▶ [What this task involves]:
Exact reproduction is required for all entries.

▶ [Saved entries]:
————
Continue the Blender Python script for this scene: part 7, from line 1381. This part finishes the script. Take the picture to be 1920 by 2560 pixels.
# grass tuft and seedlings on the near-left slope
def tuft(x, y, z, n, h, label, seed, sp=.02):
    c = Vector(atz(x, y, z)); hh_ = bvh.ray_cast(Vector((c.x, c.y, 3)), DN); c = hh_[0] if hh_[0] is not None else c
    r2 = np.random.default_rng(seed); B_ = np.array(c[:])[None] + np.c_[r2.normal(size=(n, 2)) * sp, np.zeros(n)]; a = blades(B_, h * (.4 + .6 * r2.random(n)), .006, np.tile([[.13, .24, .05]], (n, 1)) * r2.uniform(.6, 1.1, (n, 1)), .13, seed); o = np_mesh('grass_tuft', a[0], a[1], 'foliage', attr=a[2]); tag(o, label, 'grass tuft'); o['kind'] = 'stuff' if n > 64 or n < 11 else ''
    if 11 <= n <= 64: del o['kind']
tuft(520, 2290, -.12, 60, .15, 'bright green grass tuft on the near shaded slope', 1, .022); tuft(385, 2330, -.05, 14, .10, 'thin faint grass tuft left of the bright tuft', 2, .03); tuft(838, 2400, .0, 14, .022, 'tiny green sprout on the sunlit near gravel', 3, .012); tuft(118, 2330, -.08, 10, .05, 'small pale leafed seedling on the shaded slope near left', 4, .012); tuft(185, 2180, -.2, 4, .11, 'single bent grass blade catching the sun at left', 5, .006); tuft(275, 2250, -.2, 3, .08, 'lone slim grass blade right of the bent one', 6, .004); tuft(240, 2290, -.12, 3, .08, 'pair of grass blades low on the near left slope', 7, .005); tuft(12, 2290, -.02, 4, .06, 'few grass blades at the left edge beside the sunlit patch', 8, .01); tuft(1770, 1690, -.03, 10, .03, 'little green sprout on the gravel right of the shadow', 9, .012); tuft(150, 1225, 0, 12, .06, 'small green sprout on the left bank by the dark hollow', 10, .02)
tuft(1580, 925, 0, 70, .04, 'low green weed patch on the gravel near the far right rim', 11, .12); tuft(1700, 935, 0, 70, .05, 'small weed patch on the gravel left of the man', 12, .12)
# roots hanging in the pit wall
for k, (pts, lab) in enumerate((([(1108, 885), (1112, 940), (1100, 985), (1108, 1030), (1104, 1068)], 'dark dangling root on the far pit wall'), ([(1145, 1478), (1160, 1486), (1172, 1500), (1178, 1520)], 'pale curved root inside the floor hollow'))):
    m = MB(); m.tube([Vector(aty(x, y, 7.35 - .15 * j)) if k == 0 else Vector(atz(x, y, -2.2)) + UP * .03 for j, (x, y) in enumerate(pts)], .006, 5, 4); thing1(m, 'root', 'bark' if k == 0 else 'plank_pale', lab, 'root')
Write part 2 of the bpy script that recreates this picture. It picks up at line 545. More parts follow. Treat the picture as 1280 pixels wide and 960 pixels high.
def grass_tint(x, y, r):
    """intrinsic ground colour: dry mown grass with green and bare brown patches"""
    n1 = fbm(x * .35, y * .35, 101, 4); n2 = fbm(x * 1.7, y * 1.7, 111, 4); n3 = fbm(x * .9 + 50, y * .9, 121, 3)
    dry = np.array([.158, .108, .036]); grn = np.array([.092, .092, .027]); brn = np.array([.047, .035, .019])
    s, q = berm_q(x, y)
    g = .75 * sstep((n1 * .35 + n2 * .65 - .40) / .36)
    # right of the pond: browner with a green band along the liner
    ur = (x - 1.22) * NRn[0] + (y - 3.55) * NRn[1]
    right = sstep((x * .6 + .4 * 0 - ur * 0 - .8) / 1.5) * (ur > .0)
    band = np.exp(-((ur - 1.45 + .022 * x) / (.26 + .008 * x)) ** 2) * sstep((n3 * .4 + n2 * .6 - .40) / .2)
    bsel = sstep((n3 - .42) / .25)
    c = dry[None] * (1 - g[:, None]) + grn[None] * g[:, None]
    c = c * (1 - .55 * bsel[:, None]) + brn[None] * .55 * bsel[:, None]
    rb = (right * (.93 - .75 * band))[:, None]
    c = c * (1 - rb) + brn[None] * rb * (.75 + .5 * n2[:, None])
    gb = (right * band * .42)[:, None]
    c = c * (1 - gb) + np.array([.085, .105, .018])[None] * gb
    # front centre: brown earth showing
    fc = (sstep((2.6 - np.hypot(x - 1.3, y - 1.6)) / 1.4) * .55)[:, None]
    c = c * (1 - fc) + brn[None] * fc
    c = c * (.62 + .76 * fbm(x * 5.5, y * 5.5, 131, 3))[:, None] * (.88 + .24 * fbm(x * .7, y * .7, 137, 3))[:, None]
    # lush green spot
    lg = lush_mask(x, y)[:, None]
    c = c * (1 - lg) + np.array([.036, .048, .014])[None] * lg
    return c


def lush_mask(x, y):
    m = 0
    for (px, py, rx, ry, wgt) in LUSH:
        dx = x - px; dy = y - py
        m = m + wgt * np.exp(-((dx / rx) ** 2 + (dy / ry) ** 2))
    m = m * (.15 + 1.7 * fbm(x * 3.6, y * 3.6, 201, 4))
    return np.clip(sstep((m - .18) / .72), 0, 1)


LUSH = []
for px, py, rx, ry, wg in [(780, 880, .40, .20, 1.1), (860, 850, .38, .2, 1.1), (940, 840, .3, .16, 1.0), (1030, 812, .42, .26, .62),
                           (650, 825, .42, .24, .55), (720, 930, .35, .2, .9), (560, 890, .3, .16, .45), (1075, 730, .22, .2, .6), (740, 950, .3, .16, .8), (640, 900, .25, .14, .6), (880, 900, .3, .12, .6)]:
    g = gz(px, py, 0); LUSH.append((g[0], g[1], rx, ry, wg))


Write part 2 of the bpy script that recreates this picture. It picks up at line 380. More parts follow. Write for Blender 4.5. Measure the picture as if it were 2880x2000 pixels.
————
▶ [Exercise answer]:
Continue the Blender Python script for this scene: part 7, from line 1381. This part finishes the script. Take the picture to be 1920 by 2560 pixels.
# grass tuft and seedlings on the near-left slope
def tuft(x, y, z, n, h, label, seed, sp=.02):
    c = Vector(atz(x, y, z)); hh_ = bvh.ray_cast(Vector((c.x, c.y, 3)), DN); c = hh_[0] if hh_[0] is not None else c
    r2 = np.random.default_rng(seed); B_ = np.array(c[:])[None] + np.c_[r2.normal(size=(n, 2)) * sp, np.zeros(n)]; a = blades(B_, h * (.4 + .6 * r2.random(n)), .006, np.tile([[.13, .24, .05]], (n, 1)) * r2.uniform(.6, 1.1, (n, 1)), .13, seed); o = np_mesh('grass_tuft', a[0], a[1], 'foliage', attr=a[2]); tag(o, label, 'grass tuft'); o['kind'] = 'stuff' if n > 64 or n < 11 else ''
    if 11 <= n <= 64: del o['kind']
tuft(520, 2290, -.12, 60, .15, 'bright green grass tuft on the near shaded slope', 1, .022); tuft(385, 2330, -.05, 14, .10, 'thin faint grass tuft left of the bright tuft', 2, .03); tuft(838, 2400, .0, 14, .022, 'tiny green sprout on the sunlit near gravel', 3, .012); tuft(118, 2330, -.08, 10, .05, 'small pale leafed seedling on the shaded slope near left', 4, .012); tuft(185, 2180, -.2, 4, .11, 'single bent grass blade catching the sun at left', 5, .006); tuft(275, 2250, -.2, 3, .08, 'lone slim grass blade right of the bent one', 6, .004); tuft(240, 2290, -.12, 3, .08, 'pair of grass blades low on the near left slope', 7, .005); tuft(12, 2290, -.02, 4, .06, 'few grass blades at the left edge beside the sunlit patch', 8, .01); tuft(1770, 1690, -.03, 10, .03, 'little green sprout on the gravel right of the shadow', 9, .012); tuft(150, 1225, 0, 12, .06, 'small green sprout on the left bank by the dark hollow', 10, .02)
tuft(1580, 925, 0, 70, .04, 'low green weed patch on the gravel near the far right rim', 11, .12); tuft(1700, 935, 0, 70, .05, 'small weed patch on the gravel left of the man', 12, .12)
# roots hanging in the pit wall
for k, (pts, lab) in enumerate((([(1108, 885), (1112, 940), (1100, 985), (1108, 1030), (1104, 1068)], 'dark dangling root on the far pit wall'), ([(1145, 1478), (1160, 1486), (1172, 1500), (1178, 1520)], 'pale curved root inside the floor hollow'))):
    m = MB(); m.tube([Vector(aty(x, y, 7.35 - .15 * j)) if k == 0 else Vector(atz(x, y, -2.2)) + UP * .03 for j, (x, y) in enumerate(pts)], .006, 5, 4); thing1(m, 'root', 'bark' if k == 0 else 'plank_pale', lab, 'root')
Write part 2 of the bpy script that recreates this picture. It picks up at line 545. More parts follow. Treat the picture as 1280 pixels wide and 960 pixels high.
def grass_tint(x, y, r):
    """intrinsic ground colour: dry mown grass with green and bare brown patches"""
    n1 = fbm(x * .35, y * .35, 101, 4); n2 = fbm(x * 1.7, y * 1.7, 111, 4); n3 = fbm(x * .9 + 50, y * .9, 121, 3)
    dry = np.array([.158, .108, .036]); grn = np.array([.092, .092, .027]); brn = np.array([.047, .035, .019])
    s, q = berm_q(x, y)
    g = .75 * sstep((n1 * .35 + n2 * .65 - .40) / .36)
    # right of the pond: browner with a green band along the liner
    ur = (x - 1.22) * NRn[0] + (y - 3.55) * NRn[1]
    right = sstep((x * .6 + .4 * 0 - ur * 0 - .8) / 1.5) * (ur > .0)
    band = np.exp(-((ur - 1.45 + .022 * x) / (.26 + .008 * x)) ** 2) * sstep((n3 * .4 + n2 * .6 - .40) / .2)
    bsel = sstep((n3 - .42) / .25)
    c = dry[None] * (1 - g[:, None]) + grn[None] * g[:, None]
    c = c * (1 - .55 * bsel[:, None]) + brn[None] * .55 * bsel[:, None]
    rb = (right * (.93 - .75 * band))[:, None]
    c = c * (1 - rb) + brn[None] * rb * (.75 + .5 * n2[:, None])
    gb = (right * band * .42)[:, None]
    c = c * (1 - gb) + np.array([.085, .105, .018])[None] * gb
    # front centre: brown earth showing
    fc = (sstep((2.6 - np.hypot(x - 1.3, y - 1.6)) / 1.4) * .55)[:, None]
    c = c * (1 - fc) + brn[None] * fc
    c = c * (.62 + .76 * fbm(x * 5.5, y * 5.5, 131, 3))[:, None] * (.88 + .24 * fbm(x * .7, y * .7, 137, 3))[:, None]
    # lush green spot
    lg = lush_mask(x, y)[:, None]
    c = c * (1 - lg) + np.array([.036, .048, .014])[None] * lg
    return c


def lush_mask(x, y):
    m = 0
    for (px, py, rx, ry, wgt) in LUSH:
        dx = x - px; dy = y - py
        m = m + wgt * np.exp(-((dx / rx) ** 2 + (dy / ry) ** 2))
    m = m * (.15 + 1.7 * fbm(x * 3.6, y * 3.6, 201, 4))
    return np.clip(sstep((m - .18) / .72), 0, 1)


LUSH = []
for px, py, rx, ry, wg in [(780, 880, .40, .20, 1.1), (860, 850, .38, .2, 1.1), (940, 840, .3, .16, 1.0), (1030, 812, .42, .26, .62),
                           (650, 825, .42, .24, .55), (720, 930, .35, .2, .9), (560, 890, .3, .16, .45), (1075, 730, .22, .2, .6), (740, 950, .3, .16, .8), (640, 900, .25, .14, .6), (880, 900, .3, .12, .6)]:
    g = gz(px, py, 0); LUSH.append((g[0], g[1], rx, ry, wg))


Write part 2 of the bpy script that recreates this picture. It picks up at line 380. More parts follow. Write for Blender 4.5. Measure the picture as if it were 2880x2000 pixels.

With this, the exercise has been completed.